Can you output the material exactly as written, minus any pictures it holds?

* * * * * * * * *

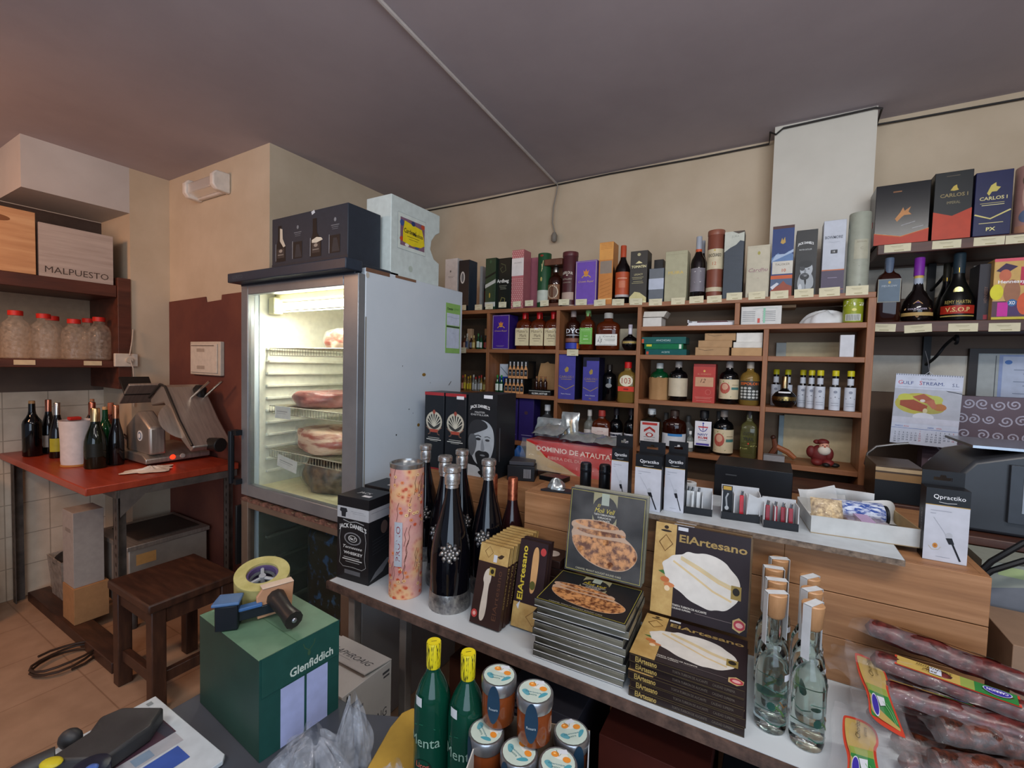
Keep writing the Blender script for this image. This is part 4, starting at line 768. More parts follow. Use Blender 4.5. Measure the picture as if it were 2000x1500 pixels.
# bay 2 / 3 bottom
for i, (a, b) in enumerate(((982, 1010), (1012, 1041))):
    scarton('gift_carton', ('left', 'right')[i]+' deep indigo carton of the pair in the bottom second bay', a, b, 856, 778, YG+.02, ZC, .085, '#241a52', front=[('r', .02, .01, .98, .99, '#2c2062'), ('e', .5, .66, .12, .04, '#4a3440'), ('r', .2, .13, .9, .145, '#8a84b0')], group='indigo cartons')
sbottle('spirit_bottle', 'clear bottle with a white cap at the right of the bottom second bay', 1064, 26, 862, 790, YG+.04, ZC, 'whisky', glass('smoky_glass', '#8a8e90', .05, .8), '#e8e8e8')
sbottle('gin_bottle', 'clear bottle with red dot label behind the silver snack bags', 1147, 20, 880, 800, YG+.02, ZC, 'whisky', CLM, '#c9c4bc', [(.12, .5, 70, '#d9d4d0', [('e', .4, .6, .16, .12, '#b8443a')])])
sbottle('whisky_bottle', 'flat-sided whisky bottle with pink label and red bird print', 1170, 35, 880, 801, YG, ZC, 'stocky', AMBER, '#a83a32', [(.18, .58, 84, '#e4cfc8', [('p', [(.4, .2), (.65, .25), (.75, .45), (.7, .6), (.6, .4), (.42, .35), (.3, .15)], '#a83c34'), ('e', .5, .85, .45, .16, '#ecdcd6'), T('GROUSE', .5, .75, .07, '#a85c50', .7), ('r', 0, 0, 1, .12, '#d08a84')])], n=4, sy=.7)
for i, u in enumerate((1199, 1228)):
    sbottle('liqueur_bottle', ('left', 'right')[i]+' of two black bottles with white labels beside the bird label bottle', u, 26, 884, 797, YG+.03-.02*i, ZC, 'whisky', BLACKG, '#2a2226', [(.12, .44, 75, '#d8d6da', [('r', 0, .75, .8, .9, '#2c3040'), ('r', .3, .35, .5, .45, '#8a8a90')])], group='black bottles with white labels')

# ---- right half of the rack
# top compartments
ZT = ZR1
t = thing('white_box', 'white carton with a torn flap at the left of the upper right compartment', 'box', (at(1280, 634, 'y', 2.3).x, 2.27, ZT))
g = G(); g.box(-.055, 0, 0, .035, .1, .045, mat('#d6d3cc', .6)); g.build('carton_body', t, bevel=.002)
g = G(); g.prism([(-.055, .048), (.045, .047), (.06, .074), (-.05, .076)], 0, .10, mat('#ccc8be', .6), 'y'); g.build('flap', t, bevel=.001)
t = thing('flat_tray', 'low white tray with dark printed packs in the upper right compartment', 'tray', (at(1388, 633, 'y', 2.3).x, 2.28, ZT))
g = G(); g.box(-.10, 0, 0, .095, .12, .006, mat('#e0e2e6', .5)); g.box(-.10, 0, .006, .095, .004, .016, mat('#e0e2e6', .5)); g.box(-.10, .116, .006, .095, .12, .034, mat('#e0e2e6', .5)); g.box(-.10, 0, .006, -.096, .12, .03, mat('#e0e2e6', .5)); g.build('tray_body', t)
g = G(); g.box(-.06, .02, .006, .07, .1, .024, mat('#5a3038', .4)); g.build('packs', t)
scarton('medicine_carton', 'white printed carton with red and green marks in the upper right compartment', 1447, 1526, 630, 598, YG+.01, ZT, .08, '#cfd0cc', front=[('r', .04+.5*(k % 2), .2+.1*(k//2), .36+.5*(k % 2), .23+.1*(k//2), '#85888a') for k in range(12)]+[('r', .42, .1, .48, .35, '#c9564c'), ('r', .56, .1, .61, .9, '#8fc4a8'), ('l', [(.3, .85), (.5, .9), (.9, .88)], .004, '#5ca07c')], rz=-.02)
g = G(); g.box(-.11, 0, 0, .11, .1, .012, mat('#a98a68', .6)); p = at(1500, 590, 'y', 2.38); tag(g.build('wooden_strip', loc=(p.x, 2.36, ZT+.082)), 'thin tan strip lying on top of the white printed carton', 'strip')
random.seed(5)
def cloth_fn(sx, sy, h, ph):
    def f(u, v):
        a = u*2*math.pi; r = math.sin(v*math.pi/2); k = 1+.12*math.sin(3*a+ph)+.08*math.sin(5*a-ph*2)+.05*math.sin(9*a)
        return (sx*k*r*math.cos(a), sy*k*r*math.sin(a), max(0.0005, h*math.cos(v*math.pi/2)*(1+.15*math.sin(4*a+6*v))))
    return f
g = G(); g.grid(cloth_fn(.095, .05, .055, 1), 40, 12, mottled('white_paper_cloth', '#c9ccce', '#dfe1e2', 9, .8, .5)); p = at(1612, 628, 'y', 2.33); tag(g.build('paper_bundle', loc=(p.x, 2.335, ZT)), 'crumpled white paper bundle left of the green can', 'paper')
t = thing('drink_can', 'lime green can with white lettering at the right of the upper compartment', 'can', (at(1665, 624, 'y', 2.29).x, 2.29, ZT))
g = G(); g.lathe([(.03, 0), (.034, .004), (.034, .096), (.03, .1)], mat('#8f9a2a', .3), 24); g.build('can_body', t)
g = G(); g.dec(Cyl(.034, 0, .1, -90, 85), [T('Eva', .5, .78, .2, '#eef0e0', .8, 'fi'), ('r', .2, .08, .75, .35, '#c9ccc4')]+[('r', .25+.05*k, .1, .27+.05*k, .33, '#5a5c58') for k in range(9)]+[('e', .5, .52, .08, .06, '#d8d27a')]); g.build('printed_sleeve', t)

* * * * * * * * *

■ **Exercise response**
Keep writing the Blender script for this image. This is part 4, starting at line 768. More parts follow. Use Blender 4.5. Measure the picture as if it were 2000x1500 pixels.
# bay 2 / 3 bottom
for i, (a, b) in enumerate(((982, 1010), (1012, 1041))):
    scarton('gift_carton', ('left', 'right')[i]+' deep indigo carton of the pair in the bottom second bay', a, b, 856, 778, YG+.02, ZC, .085, '#241a52', front=[('r', .02, .01, .98, .99, '#2c2062'), ('e', .5, .66, .12, .04, '#4a3440'), ('r', .2, .13, .9, .145, '#8a84b0')], group='indigo cartons')
sbottle('spirit_bottle', 'clear bottle with a white cap at the right of the bottom second bay', 1064, 26, 862, 790, YG+.04, ZC, 'whisky', glass('smoky_glass', '#8a8e90', .05, .8), '#e8e8e8')
sbottle('gin_bottle', 'clear bottle with red dot label behind the silver snack bags', 1147, 20, 880, 800, YG+.02, ZC, 'whisky', CLM, '#c9c4bc', [(.12, .5, 70, '#d9d4d0', [('e', .4, .6, .16, .12, '#b8443a')])])
sbottle('whisky_bottle', 'flat-sided whisky bottle with pink label and red bird print', 1170, 35, 880, 801, YG, ZC, 'stocky', AMBER, '#a83a32', [(.18, .58, 84, '#e4cfc8', [('p', [(.4, .2), (.65, .25), (.75, .45), (.7, .6), (.6, .4), (.42, .35), (.3, .15)], '#a83c34'), ('e', .5, .85, .45, .16, '#ecdcd6'), T('GROUSE', .5, .75, .07, '#a85c50', .7), ('r', 0, 0, 1, .12, '#d08a84')])], n=4, sy=.7)
for i, u in enumerate((1199, 1228)):
    sbottle('liqueur_bottle', ('left', 'right')[i]+' of two black bottles with white labels beside the bird label bottle', u, 26, 884, 797, YG+.03-.02*i, ZC, 'whisky', BLACKG, '#2a2226', [(.12, .44, 75, '#d8d6da', [('r', 0, .75, .8, .9, '#2c3040'), ('r', .3, .35, .5, .45, '#8a8a90')])], group='black bottles with white labels')

# ---- right half of the rack
# top compartments
ZT = ZR1
t = thing('white_box', 'white carton with a torn flap at the left of the upper right compartment', 'box', (at(1280, 634, 'y', 2.3).x, 2.27, ZT))
g = G(); g.box(-.055, 0, 0, .035, .1, .045, mat('#d6d3cc', .6)); g.build('carton_body', t, bevel=.002)
g = G(); g.prism([(-.055, .048), (.045, .047), (.06, .074), (-.05, .076)], 0, .10, mat('#ccc8be', .6), 'y'); g.build('flap', t, bevel=.001)
t = thing('flat_tray', 'low white tray with dark printed packs in the upper right compartment', 'tray', (at(1388, 633, 'y', 2.3).x, 2.28, ZT))
g = G(); g.box(-.10, 0, 0, .095, .12, .006, mat('#e0e2e6', .5)); g.box(-.10, 0, .006, .095, .004, .016, mat('#e0e2e6', .5)); g.box(-.10, .116, .006, .095, .12, .034, mat('#e0e2e6', .5)); g.box(-.10, 0, .006, -.096, .12, .03, mat('#e0e2e6', .5)); g.build('tray_body', t)
g = G(); g.box(-.06, .02, .006, .07, .1, .024, mat('#5a3038', .4)); g.build('packs', t)
scarton('medicine_carton', 'white printed carton with red and green marks in the upper right compartment', 1447, 1526, 630, 598, YG+.01, ZT, .08, '#cfd0cc', front=[('r', .04+.5*(k % 2), .2+.1*(k//2), .36+.5*(k % 2), .23+.1*(k//2), '#85888a') for k in range(12)]+[('r', .42, .1, .48, .35, '#c9564c'), ('r', .56, .1, .61, .9, '#8fc4a8'), ('l', [(.3, .85), (.5, .9), (.9, .88)], .004, '#5ca07c')], rz=-.02)
g = G(); g.box(-.11, 0, 0, .11, .1, .012, mat('#a98a68', .6)); p = at(1500, 590, 'y', 2.38); tag(g.build('wooden_strip', loc=(p.x, 2.36, ZT+.082)), 'thin tan strip lying on top of the white printed carton', 'strip')
random.seed(5)
def cloth_fn(sx, sy, h, ph):
    def f(u, v):
        a = u*2*math.pi; r = math.sin(v*math.pi/2); k = 1+.12*math.sin(3*a+ph)+.08*math.sin(5*a-ph*2)+.05*math.sin(9*a)
        return (sx*k*r*math.cos(a), sy*k*r*math.sin(a), max(0.0005, h*math.cos(v*math.pi/2)*(1+.15*math.sin(4*a+6*v))))
    return f
g = G(); g.grid(cloth_fn(.095, .05, .055, 1), 40, 12, mottled('white_paper_cloth', '#c9ccce', '#dfe1e2', 9, .8, .5)); p = at(1612, 628, 'y', 2.33); tag(g.build('paper_bundle', loc=(p.x, 2.335, ZT)), 'crumpled white paper bundle left of the green can', 'paper')
t = thing('drink_can', 'lime green can with white lettering at the right of the upper compartment', 'can', (at(1665, 624, 'y', 2.29).x, 2.29, ZT))
g = G(); g.lathe([(.03, 0), (.034, .004), (.034, .096), (.03, .1)], mat('#8f9a2a', .3), 24); g.build('can_body', t)
g = G(); g.dec(Cyl(.034, 0, .1, -90, 85), [T('Eva', .5, .78, .2, '#eef0e0', .8, 'fi'), ('r', .2, .08, .75, .35, '#c9ccc4')]+[('r', .25+.05*k, .1, .27+.05*k, .33, '#5a5c58') for k in range(9)]+[('e', .5, .52, .08, .06, '#d8d27a')]); g.build('printed_sleeve', t)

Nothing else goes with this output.